Alberto Bonisoli promises more money for Italian Ministry of Culture

Stefano Pirovano  -  June 5, 2018

On June, 2nd the new Minister of Cultural Heritage Alberto Bonisoli promised more funds to protect and valorize the Italian Cultural Heritage. He also implied that the national identity comes before tourism.

Alberto Bonisoli, who was born in the province of Mantua in 1961, first of four children and father of two, is now the new Italian Minister of Culture. He attended high school in Cremona, today he lives in Castelletto Ticino, a small town close to Pavia. His father was a manager in the food industry, his grandfather was a farmer, his mother taught literature and classics in secondary school. According to what he claimed during the electoral campaign as a Five Star Movement candidate Italian people should be confident that Bonisoli will be a worthy successor to Dario Franceschini.

The current dean of Nuova Accademia di Belle Arti in Milan (NABA), former Innovation Managment professor at Bocconi University (where he graduated in 1986) and former director of the Domus Academy (also in MIlan), doesn’t seem to be as negative with regards to what his predecessor has done as his party’s programme had implied. It is true that Bonisoli hasn’t talked about the art market yet and it doesn’t seem he is much aware of the complexities of the Italian Cultural Heritage system – after all Bonisoli has mainly been involved with fashion and design up to now, from an educational perspective. However, during the Five Star Movement political campaign he had actively taken part in thus he is not just a technician the new Minster has often expressed his view on the Ministry he is now head of.

To start with, Bonisoli has never commented on the new measures regarding the export of artworks, against which the Five Star Movement’ programme clearly addressed. Rather, he reiterated the need to insist on preservation and valorization most importantly. According to him, the Ministry hasn’t received enough funds in the past years to tackle these two important issues. ‘We ought to spend more and better‘, he claimed a couple of days ago in Rome. Thus, one of the aims is increasing the MiBACT’s budget (the Ministry of Cultural Heritage and Activities and Tourism).

Additional resources could also mean advancing with the project of digitalization of Italy’s cultural patrimony with the ultimate purpose of preserving, sharing, and promoting the vast history of Italian artistic culture, especially in the schools. ‘Our children must know where they live – said Bonisoli – and what surrounds them’. It seems that Bonisoli is approaching these issues with an educational and social standpoint.

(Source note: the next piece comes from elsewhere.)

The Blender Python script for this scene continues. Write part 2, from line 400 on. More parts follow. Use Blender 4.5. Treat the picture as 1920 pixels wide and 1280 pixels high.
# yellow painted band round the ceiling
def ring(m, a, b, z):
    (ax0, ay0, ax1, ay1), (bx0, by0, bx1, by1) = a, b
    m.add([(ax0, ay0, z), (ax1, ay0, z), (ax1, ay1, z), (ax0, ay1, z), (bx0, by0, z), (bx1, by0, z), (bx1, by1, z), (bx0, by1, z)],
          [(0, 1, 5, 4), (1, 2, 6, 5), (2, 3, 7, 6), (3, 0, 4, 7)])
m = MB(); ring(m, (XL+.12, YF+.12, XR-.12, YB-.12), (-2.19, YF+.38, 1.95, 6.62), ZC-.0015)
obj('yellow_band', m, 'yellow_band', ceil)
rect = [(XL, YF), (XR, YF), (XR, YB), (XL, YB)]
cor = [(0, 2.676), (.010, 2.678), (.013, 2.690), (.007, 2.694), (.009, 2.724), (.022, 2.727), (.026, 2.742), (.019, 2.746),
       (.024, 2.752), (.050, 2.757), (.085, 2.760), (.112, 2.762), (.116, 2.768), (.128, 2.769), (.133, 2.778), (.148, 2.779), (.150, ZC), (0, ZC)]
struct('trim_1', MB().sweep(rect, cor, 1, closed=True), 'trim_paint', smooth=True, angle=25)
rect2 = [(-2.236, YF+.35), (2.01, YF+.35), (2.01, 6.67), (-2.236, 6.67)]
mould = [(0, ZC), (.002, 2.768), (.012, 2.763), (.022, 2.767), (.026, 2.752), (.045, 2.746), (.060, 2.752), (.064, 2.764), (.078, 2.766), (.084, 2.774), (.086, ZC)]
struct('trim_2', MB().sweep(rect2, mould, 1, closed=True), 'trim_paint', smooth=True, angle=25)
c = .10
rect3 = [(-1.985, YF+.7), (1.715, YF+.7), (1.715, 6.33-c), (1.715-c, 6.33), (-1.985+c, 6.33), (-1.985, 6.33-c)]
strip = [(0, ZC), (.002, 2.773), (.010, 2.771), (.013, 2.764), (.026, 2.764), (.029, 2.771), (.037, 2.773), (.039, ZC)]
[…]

He aims at making the Country cultural heritage’s more accessible, with a particular focus on schools, suburbs, but also provinces, where culture could really make a big difference – we can spot here a meeting point with the League’s programme, and the intent to devolve more power to local institutions.

Above all, althought not in the near future, the Five Star Movement has reiterated its idea of separating Cultural Heritage from Tourism, which are under the same Ministry at the moment. This could mean that tourism and culture are regarded as two separate identities, albeit connected. The idea of exploiting cultural heritage as gold mines in order to sell holiday packages appears to be receding, in favor of more sustainable positions. In the vocabulary of the Italian Ministry of Culture there seems to be a return to concepts like ‘identity’ and ‘education’, and this is certainly encouraging. It is a matter of fact that the targets Bonisoli have set are very high – starting from increasing the MiBACT’s budget. Moreover, they will be achieved only if the general scenario improves altogether. No real development can take place if little is devoted to culture, and education of individual citizens. At least on paper, Bonisoli seems to acknowledge this concept too.